The group says it is well-positioned to expand through its third-party management platform, particularly on the development front

The group owns and manages self-storage properties in major cities across SA and the UK. Picture: SUPPLIED
The group owns and manages self-storage properties in major cities across SA and the UK. Picture: SUPPLIED

Self-storage property group Stor-Age Property REIT has reported a 4.6% rise in distributable income per share to 123.01c for the 2025 financial year and expects this to increase by 5%-6% for 2026.

For the year ended March, Stor-Age reported a 7.4% rise in property revenue to R1.3bn, while headline earnings per share were 13.3% higher at 100.97c. However, distributable earnings declined 5.2% to R533.3m.

The group, which owns a portfolio of 108 properties across SA (63) and the UK (45), provides storage to more than 55,000 customers.

Stor-Age declared a final dividend of 53.56c per share, bringing the total dividend for the year to 110.72c. The group said rental income and net property operating income were up 8.3% and 8%, respectively.

The combined value of the portfolio, including properties managed in the group’s joint venture partnerships, was R18.5bn at end-March. The maximum lettable area, including the development pipeline and ongoing projects, exceeds 700,000m².

During the year, Stor-Age acquired Extra Attic in SA in September, while three new properties — Century City and Kramerville in SA and Leyton in the UK — were completed in its joint venture structures.

The New Acton store in West London, which was co-developed with Moorfield at a cost of £25m, commenced trading in June 2025, bringing the total number of trading properties (owned, JV and third-party managed) in the portfolio to 108.

It has entered into a third-party management agreement with Hines, one of the largest privately held real estate investors and managers globally, to manage their acquisition of a three-property portfolio in the UK. It is also working with Hines on five development projects in the UK where Stor-Age contributes its development and operational expertise and are remunerated through a fee-based structure.

The group has a development pipeline of 83,000m² gross lettable area across 18 projects at various stages of planning and completion, it said.

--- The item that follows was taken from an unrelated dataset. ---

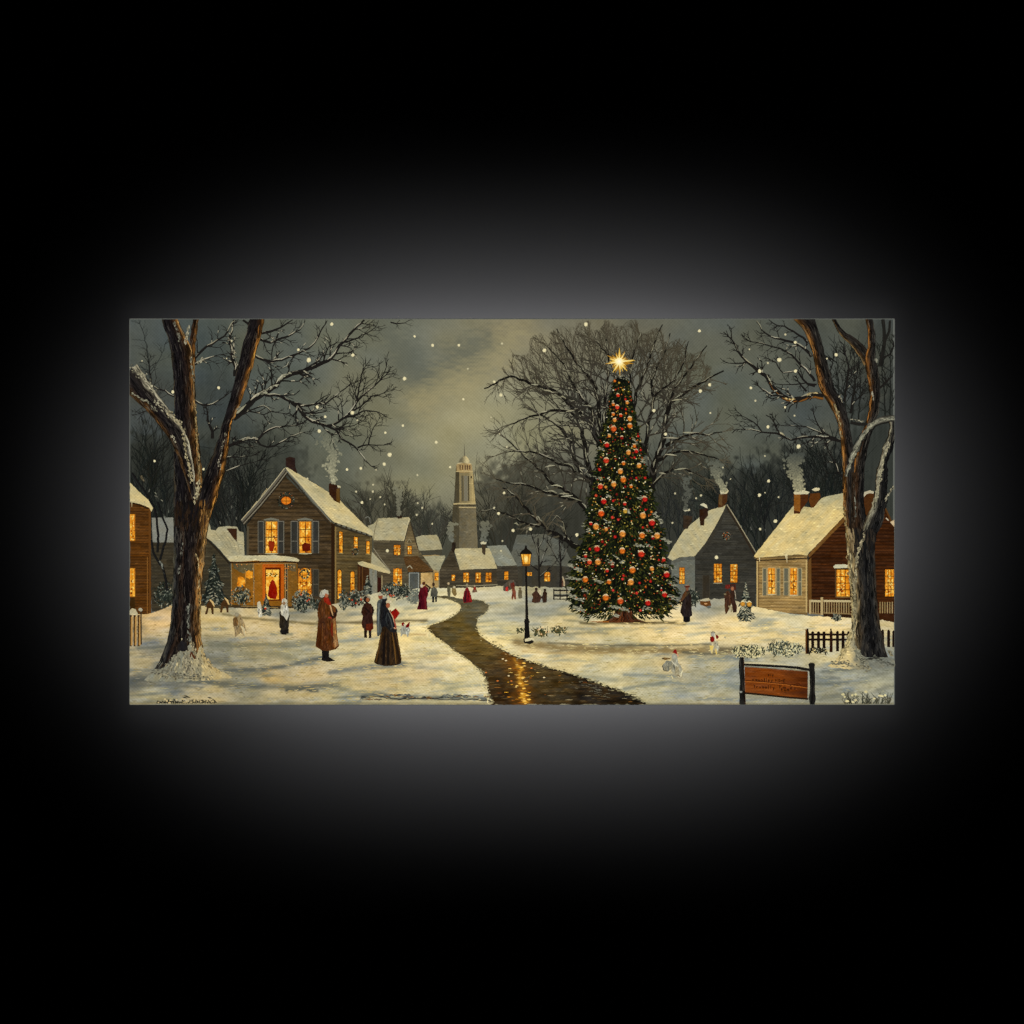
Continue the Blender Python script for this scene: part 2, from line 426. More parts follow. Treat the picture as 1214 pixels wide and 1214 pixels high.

“We remain focused on enhancing operational performance and driving growth across both SA and the UK, supported by a strong and flexible balance sheet, disciplined capital allocation, moderate leverage and robust operating margins,” Stor-Age said.

In SA, an improved inflation outlook, a stabilising political climate and recent interest rate cuts have created a favourable environment for further growth.

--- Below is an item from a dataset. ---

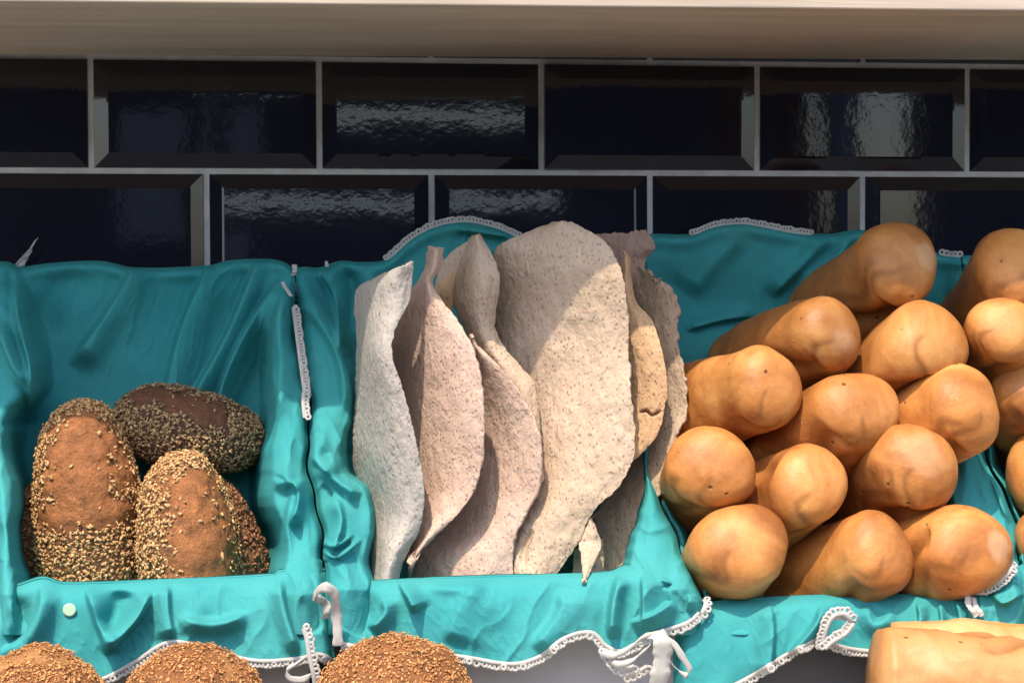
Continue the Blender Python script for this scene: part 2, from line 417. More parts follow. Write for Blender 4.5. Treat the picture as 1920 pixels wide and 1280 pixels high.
def lace_strip(pts, r=.0018, step=.0030, out=None, parent=None, name='lace_trim'):
    """row of little crochet rings along a 3-D polyline with a tape on the inner side"""
    P = np.array(pts, float); seg = np.linalg.norm(np.diff(P, axis=0), axis=1); s = np.concatenate([[0], np.cumsum(seg)])
    s_tot = s[-1]; n = max(3, int(s_tot/step)); t = np.linspace(0, s[-1], n)
    Q = np.stack([np.interp(t, s, P[:, k]) for k in range(3)], -1); T = np.gradient(Q, axis=0); T /= np.linalg.norm(T, axis=1)[:, None]+1e-9
    nrm = np.array([0, -1, .1]); nrm /= np.linalg.norm(nrm)
    B = np.cross(nrm, T); B /= np.linalg.norm(B, axis=1)[:, None]+1e-9
    if out is not None:
        B *= np.sign((B@np.array(out, float)))[:, None]+(np.abs(B@np.array(out, float)) < 1e-6)[:, None]
    bg_ = Bag(); na, nb = 10, 5
    A = np.linspace(0, 2*np.pi, na, endpoint=False); C = np.linspace(0, 2*np.pi, nb, endpoint=False)
    for k in range(n):
        rr = r*(1+.12*RNG.randn()); c = Q[k]+B[k]*rr*.9+nrm*RNG.uniform(0, .0006)
        a, cc = np.meshgrid(A, C, indexing='ij')
        rad = rr+.0012*np.cos(cc)
        X = c+(rad*np.cos(a))[..., None]*T[k]*1.0+(rad*np.sin(a))[..., None]*B[k]+(.0006*np.sin(cc))[..., None]*nrm
        ii, jj = np.meshgrid(np.arange(na), np.arange(nb), indexing='ij')
        fq = np.stack([ii*nb+jj, ((ii+1) % na)*nb+jj, ((ii+1) % na)*nb+(jj+1) % nb, ii*nb+(jj+1) % nb], -1).reshape(-1, 4)
        bg_.add(X.reshape(-1, 3), fq)
    # tape
    offs = [(-.0026, .0002), (-.0026, .0010), (.0006, .0010), (.0006, .0002)]
    X = np.stack([Q+B*a+nrm*c for a, c in offs], 1); f = grid_faces(n, 4, 0, True); bg_.add(X.reshape(-1, 3), f)
    V, Fc = bg_.get(); return child(name, V, Fc, M['lace'], parent)

def tape(pts, width, parent, name='ribbon', n=60, thick=.0006, tilt=None, mat='ribbon'):
    """flat ribbon. pts = (px,py,Y,angle) : angle = in-picture direction across the tape, deg; width px"""
    P = catmull(pts, n); C = at(P[:, 0], P[:, 1], P[:, 2]); sc = 1/2350.
    ang = np.radians(P[:, 3]); wv = np.stack([np.cos(ang), P[:, 4]*1.0 if P.shape[1] > 4 else 0*ang, np.sin(ang)], -1)
    wv = wv/np.linalg.norm(wv, axis=1)[:, None]*width*sc*.5
    T = np.gradient(C, axis=0); nr = np.cross(T, wv); nr /= np.linalg.norm(nr, axis=1)[:, None]+1e-9; nr *= thick*.5
    wig = 1+.10*np.sin(np.linspace(0, 17, n)+P[0, 0])+.06*np.sin(np.linspace(0, 41, n)); wv = wv*wig[:, None]; C = C+nr*(3.5*np.sin(np.linspace(0, 11, n)+P[0, 1]))[:, None]
    X = np.stack([C-wv-nr, C-wv+nr, C-wv*.3+nr, C+wv*.3+nr, C+wv+nr, C+wv-nr], 1)
    f = list(map(tuple, grid_faces(n, 6, 0, True))); f += [tuple(range(6)), tuple(range(6*n-6, 6*n))]
    return child(name, X.reshape(-1, 3), f, M[mat], parent)

SURF = {}
def liner(idx, name, label, toprim, frontrim, hem, folds, ffolds, binmat, binlabel, wl=95, wr=62, front_amp=.006, le=None, re_=None, xbot=None, fx=None, lobes=()):
    kl, kr = idx, idx+1
    tp = catmull(toprim, 300); fr = catmull(frontrim, 300); hm = catmull(hem, 400)
    yt = lambda x: np.interp(x, tp[:, 0], tp[:, 1]); yf = lambda x: np.interp(x, fr[:, 0], fr[:, 1])
    # ---- bowl
    nc, nr = 380, 280
    u = np.linspace(0, 1, nc); v = np.linspace(0, 1, nr)
    U, W = np.meshgrid(u, v)
    xt0, xt1 = divx(kl, 500.), divx(kr, 500.)
    py = None
    xtop = xt0+4+(xt1-xt0-8)*U
    ytop = yt(xtop); ybot = 1190.
    py = ytop+(ybot-ytop)*W
    xl, xr = divx(kl, py)+1, divx(kr, py)-1
    px = xl+(xr-xl)*U
    top0, bot0 = 500., float(yf((xl[-1, 0]+xr[-1, 0])/2))
    RY = rimY(py, top0, bot0)
    wob = n2(px, py, 70, 130, idx+1)
    dl, dr = px-xl, xr-px
    Lw = wl*(1+.25*wob); Rw = wr*(1+.25*wob)
    A_ = 12+0*py
    if le is not None: q_ = catmull(le, 80); A_ = np.maximum(6, np.interp(py, q_[:, 1], q_[:, 0])-xl)
    B_ = 12+0*py
    if re_ is not None: q_ = catmull(re_, 80); B_ = np.maximum(6, xr-np.interp(py, q_[:, 1], q_[:, 0]))
    A_ = A_+5*n2(px, py, 200, 28, idx+2); B_ = B_+5*n2(px, py, 200, 28, idx+6)
    kk = 22+16*(1+wob)
    sidl = 1-sstep(-.25, 1, (dl-A_)/kk)*1.0; sidr = 1-sstep(-.25, 1, (dr-B_)/kk)
    pl_, pr_ = np.clip(dl/A_, 0, 1.15), np.clip(dr/B_, 0, 1.15)
    puff = np.sin(np.pi*np.clip(pl_, 0, 1))*np.minimum(1, A_/50)*(dl < A_)+np.sin(np.pi*np.clip(pr_, 0, 1))*np.minimum(1, B_/50)*(dr < B_)
    back = YB+.012-.02*W**2
    floorY = -.21*sstep(.80, 1.0, W)
    base = back+floorY
    side = np.maximum(sidl, sidr)
    # edge roll : top of rim rounded and falling into the gap between two bins
    edge = np.exp(-(dl/6)**2)+np.exp(-(dr/6)**2)
    Y = base+(RY-base)*side-.014*puff*sstep(0, .1, W)-(.0045*crease(px, py, 44, 100, -20, 41+idx)+.004*n2(px, py, 40, 140, 40+idx, 2))*side*sstep(.03, .2, W)+.012*edge*sstep(.02, .12, W)
    Y = Y-folds_eval(px, py, folds)
    Y = Y-.0025*n2(px, py, 70, 170, 5+idx, 2)*(1-.5*edge)
    Y = Y-.0042*crease(px, py, 80, 260, 22, 5+idx)*(.5+.5*n2(px, py, 120, 120, 60+idx))-.0007*crease(px, py, 22, 80, 15, 9+idx)
    # the top hem
    Y = Y-.006*np.exp(-((py-ytop-14)/14)**2)+.010*np.exp(-((py-ytop)/5)**2)
    Y = np.minimum(Y, -.010)
    P = at(px, py, Y)
    # rolled back row over the rim
    back1 = at(px[0], py[0]+3, np.minimum(Y[0]+.006, -.012)); back2 = at(px[0], py[0]+26, np.minimum(Y[0]+.010, -.0095))
    P = np.concatenate([back2[None], back1[None], P], 0)
    B = Bag(); B.add(P.reshape(-1, 3), grid_faces(nr+2, nc)[:, ::-1])
    # ---- front flap
    x0, x1 = (hm[0, 0], hm[-1, 0]) if fx is None else fx
    nc2, nr2 = 300, 120
    U, W = np.meshgrid(np.linspace(0, 1, nc2), np.linspace(0, 1, nr2))
    rin = 14                                       # rows that go inside, behind the rim
    xr0, xr1 = fr[0, 0], fr[-1, 0]
    xx = xr0+(xr1-xr0)*U; yr = yf(xx)
    s = (np.arange(nr2)-rin)/(nr2-1-rin); S = np.broadcast_to(s[:, None], (nr2, nc2))
    hx = np.interp(np.linspace(0, 1, nc2), np.linspace(0, 1, 400), hm[:, 0]); hy = np.interp(np.linspace(0, 1, nc2), np.linspace(0, 1, 400), hm[:, 1])
    Sp = np.clip(S, 0, 1)
    px = xx+(hx-xx)*Sp; py = yr+(hy-yr)*Sp
    q = np.clip(-S/ (rin/(nr2-1-rin)), 0, 1)       # 0 at rim, 1 deep inside
    py = py+q*45
    Yf = YF-.004-.016*np.clip(1-np.exp(-Sp*6), 0, 1)-.012*Sp
    Yf = Yf+.030*np.sin(q*np.pi/2)
    rnd = np.exp(-(Sp/.06)**2); Yf = Yf+.006*rnd*(S >= 0)
    env = sstep(0, .25, Sp)
    Yf = Yf-folds_eval(px, py, ffolds)*(.25+.75*env)*(1-q)
    Yf = Yf-env*(front_amp*n2(px, py*.6, 70, 130, 20+idx, 1)+.0042*crease(px, py, 60, 150, 28, 30+idx)*(.6+.6*n2(px, py, 90, 90, 33+idx))+.0006*crease(px, py, 16, 50, -25, 36+idx))
    ed = np.exp(-((U)/.02)**2)+np.exp(-((1-U)/.02)**2)
    Yf = Yf+.02*ed
    Pf = at(px, py, Yf); SURF[idx] = (px, py, Yf); B.add(Pf.reshape(-1, 3), grid_faces(nr2, nc2)[:, ::-1])
    V, Fc = B.get()
    o = mesh_obj(name, V, Fc, M['cloth'], solid=.0009); tag(o, label, 'cloth liner', 'turquoise cotton liners draped in the bread bins')
    # lace on the hem
    lace_strip(Pf[-1][6:-6]+np.array([0, -.001, 0]), out=(0, 0, -1), parent=o)
    for (a, b_) in lobes:
        m = (tp[:, 0] >= a) & (tp[:, 0] <= b_)
        yy = np.interp(tp[m, 0], px[0], px[0])     # rim points of the lobe
        cols = np.interp(tp[m, 0], P[2, :, 0]*0+xtop[0], np.arange(nc)).astype(int)
        lace_strip(P[3][cols]+np.array([0, -.0015, .0005]), out=(0, 0, 1), parent=o)
    # ---- the bin under the cloth
    inset = 16
    Lx = [at(divx(kl, y)+inset, y, rimY(y, top0, bot0)+.004) for y in (540., 1000.)]
    e = empty(name.replace('cloth_liner', 'bread_bin') if 'liner' in name else 'bread_bin', tuple(at((xt0+xt1)/2, 900, -.15)*[1, 1, 0]+np.array([0, 0, ZC])))
    tag(e, binlabel, 'bin', 'bread bins side by side on the counter')
    def wallpoly(pts, nm, th=.004):
        """pts : list of 3-D rim points; wall drops to the counter"""
        T = np.array(pts); Bm = T.copy(); Bm[:, 2] = ZC+.0015
        nrm = np.cross(T[-1]-T[0], [0, 0, 1]); nrm /= np.linalg.norm(nrm)
        A = np.stack([T, Bm, Bm+nrm*th, T+nrm*th], 1); k = len(T)
        f = list(map(tuple, grid_faces(k, 4, 0, True)))+[(0, 1, 2, 3), tuple(range(4*k-4, 4*k))]
        return child(nm, A.reshape(-1, 3), f, M[binmat], e, smooth=False)
    bl, br = at(divx(kl, 520.)+24, 520., YB+.02), at(divx(kr, 520.)-24, 520., YB+.02)
    fl, frr = at(divx(kl, bot0)+30, bot0+14, YF+.004), at(divx(kr, bot0)-30, bot0+14, YF+.004)
    fl[2] = frr[2] = min(fl[2], frr[2])-.004
    lift = np.array([0, .006, -.03])
    wallpoly([bl+lift, br+lift], 'back_panel')
    wallpoly([fl, frr], 'front_panel')
    return o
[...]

The group said it expected the UK self-storage sector to remain resilient, with moderate revenue growth supported by operational efficiencies, disciplined cost management and a strong focus on customer retention to protect operating margins.

“We are also well-positioned to expand through our third-party management platform, particularly on the development front. Our proven track record in development and operational performance over the past three years has strengthened our credentials, enabling us to continue growing the portfolio by partnering with institutional and private equity capital,” it added.